SW Harvey Milk Street

Recently, while driving to work through downtown Portland, I noticed that one of the streets I crossed every day was "SW Harvey Milk Street".  I used to come downtown pretty often and I didn't remember ever seeing a street named for Harvey Milk before, so it aroused my curiosity.

It turns out that the city council voted for the change less than six months ago, renaming what had been SW Stark Street, a 13-block stretch extending west from the Willamette river to Burnside Street.  The new street signs went up even more recently.  Harvey Milk had no actual connection with the area, nor with Portland in general, but SW Stark Street was a center of gay culture in earlier days, and for some time a local citizens' group had been pushing for the change.  There was no real opposition; the only criticism came from those who would have preferred to honor a more local gay activist.

As it happens, the 40th anniversary of Milk's assassination was just two days ago.  Milk was a member of the San Francisco Board of Supervisors, the first openly-gay elected official in California, at a time when the position of gay people even in San Francisco was precarious at best -- this was the time of Anita Bryant, the Briggs initiative, and the rise of the Moral Majority.  Though a latecomer to political activism and sometimes at odds with the city's more established gay political figures, Milk made use of his office to pass a gay civil rights ordinance and to rally and organize people for the long struggle against bigotry that lay ahead.
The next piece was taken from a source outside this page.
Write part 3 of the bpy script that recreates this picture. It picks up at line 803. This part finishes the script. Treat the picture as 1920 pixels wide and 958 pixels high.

He was assassinated by Dan White, a former fellow Supervisor who was (by San Francisco standards) relatively religious and conservative, and had clashed with Milk several times.  After a failed business venture, White entered City Hall with a gun and begged Mayor George Moscone to reinstate him as a Supervisor.  When Moscone refused, White shot him, then went to his old adversary's office and murdered him as well.

I was living in the Bay Area at the time and I still remember the announcement of these shocking events by a visibly-shaken Supervisor Dianne Feinstein (who succeeded Moscone as Mayor and went on to become the national figure she is today).  The assassination brought the deep cultural divides of the time to the surface, with police officers openly wearing "Free Dan White" shirts and gays later rioting over White's relatively light sentence.

I wonder if Milk, living at the time he did, could have anticipated the success of the movement he helped foster, with gay marriage now a reality in most of North and South America and western Europe, and boycotts forcing entire states to back down from efforts to restore discrimination.  Perhaps he did.  To devote so much effort to the struggle, he must have been an optimist on some level.

The street's previous name honors Benjamin Stark, a local landowner who briefly served Oregon as a Senator during the Civil War era; like many people at the time, he was pro-slavery.  Milk is a far more worthy figure.  SE Stark Street, the much longer section of the street east of the river, still keeps the old name.  For it, too, perhaps the city council should eventually choose a better one.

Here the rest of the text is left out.